Gordy Ainsleigh, 68, of Meadow Vista, Calif. Ainsleigh , who has finished the race more than 20 times, was the first runner to complete the 100 miles between Squaw Valley and Auburn in 1974 when he joined the horses in the 100-mile Tevis Cup;

Meghan Arbogast, 54, of Cool, Calif., eighth last year and generally considered the finest veteran (over 50 years old) runner in the world;

Gunhild Swanson, 70, of Spokane Valley, Wash., who established the race’s over-60 record in 2005 in 25:40. If Swanson finishes this year, she will become the first over-70 female runner to do so.

“Last year was a pretty remarkable day – we had temperatures that weren’t bad (89 degrees was the high), Rob and Stephanie ran remarkably strong races, and we had 296 finishers, including 129 silver buckles (for sub-24-hour finishes),” race director Craig Thornley said. “This year has the potential to be even better.
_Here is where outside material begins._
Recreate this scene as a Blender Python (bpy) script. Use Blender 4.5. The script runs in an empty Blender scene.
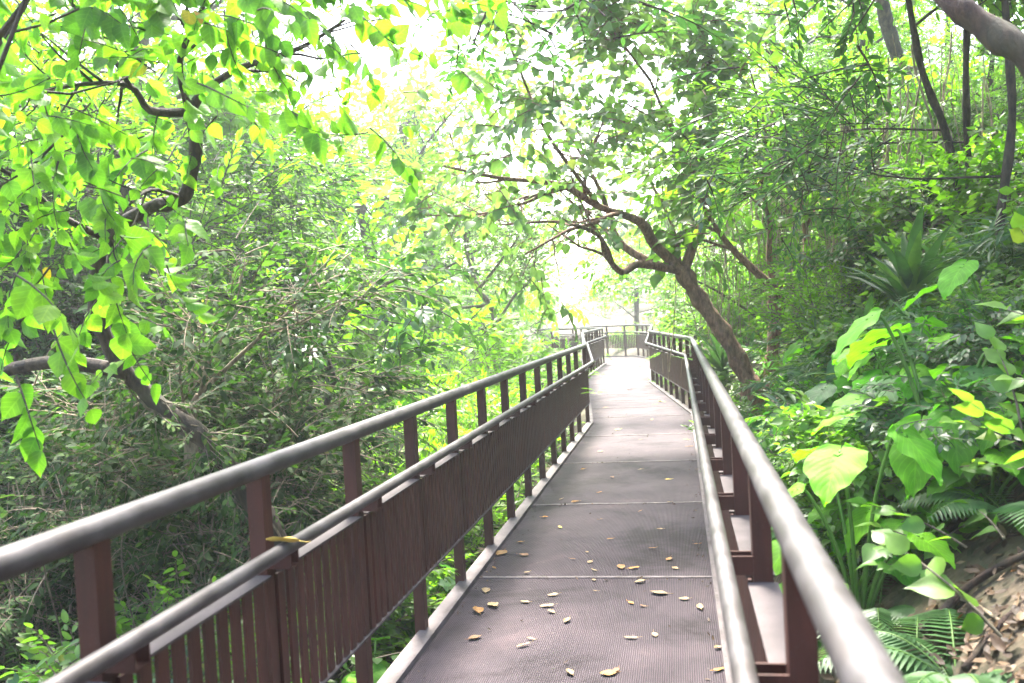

The men’s race will be exciting with Rob and a host of talented runners running to beat him. And our women’s race may very well go into the books as our deepest and most competitive field ever.”

“We had a relatively dry winter in the high country, so conditions are snow-free and potentially fast. Thanks again to the Montrail Ultra Cup, (which has provided an avenue for qualification for many of sport’s elite runners through a national series of qualification races), there are probably close to a dozen to 15 runners with a legitimate shot at winning either our men’s or women’s race.”

WHAT: 42nd running of the Western States 100-mile Endurance Run

WHEN: Saturday, June 27, 5 a.m. start at Squaw Valley, Calif., finish at Placer High School, Auburn, Calif. More than 360 trail runners from more than 30 countries and more than 40 states to compete.